P.S. I gave Bungie a lot of flak in this here post. It’s simply because Bungie was easier to blame, since they developed the game. I don’t know if these issues I have with Halo: Reach are, in fact, a fault of Bungie or if it is Microsoft or 343 Industries breathing down their neck, I don’t know.

This is a sort of continuation to my earlier post, relaying the info on Resident Evil: Operation Raccoon City, but I didn’t want to clog that with a rambling.

As we all know, the last two major installments for the Resident Evil series haven’t been much of the survival horror the series created, rather they were third-person action games with only one of them containing any horror at all. Resident Evil 5 never happened by the way. What I’d like, is a traditional Resident Evil for the current gen consoles. All I’m asking. Instead, we get this shoddy piece of shit that only focuses on the bad online features. Fuck that, I want a game where there is no gorramn partner, no gorramn multiplayer. I want a game where it’s just you, hammy lines, a ton of zombies and other menagerie. I want a game where you need to find twelve different gemstones, tiles, keys or plugs to open the bathroom door. I want a game where I take a box of pistol ammo off of a shelf, a group of zombies crash through a window. I want a game where the final boss is always, ALWAYS a fleshy blob with tentacles. But no. What we get is bullshit.

And don’t get me started on the RE games being developed and released on hand-helds. Fuck hand-helds, I don’t want to sit in a corner looking like I’ve got problems, staring at this miniscule screen, straining the fuck out of my neck.
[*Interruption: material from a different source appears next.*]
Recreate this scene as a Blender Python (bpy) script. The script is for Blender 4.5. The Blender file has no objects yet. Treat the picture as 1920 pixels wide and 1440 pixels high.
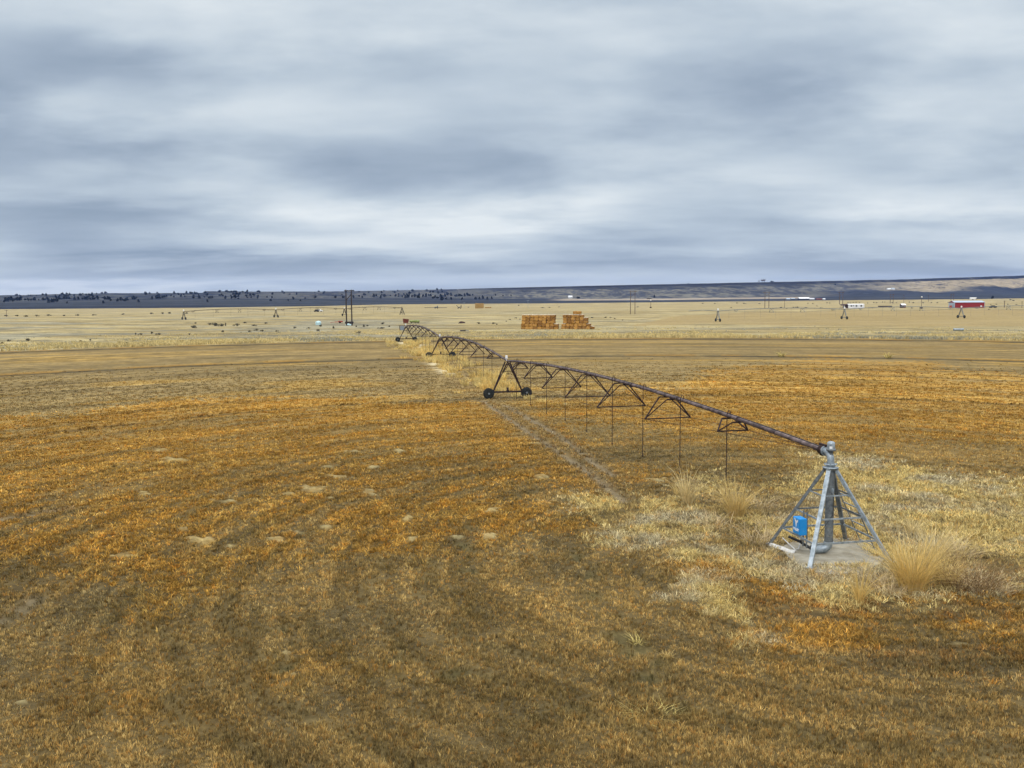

And yes, I know you can hook up hand-helds to your bigger screens, but that defeats the purpose of the fucking hand-held, now doesn’t it?

I’ll be glad if the HD remake pack comes out in Europe, I really will be, since that includes the last real Resident Evil, even if it is a remake that was remade once already.

Even if it doesn’t come out in Europe, at least we’ll get to play RE:ORC and one game thought long dead, Dead Island, so at least I, and I’m sure many of you, will get a good dose of zombies this year.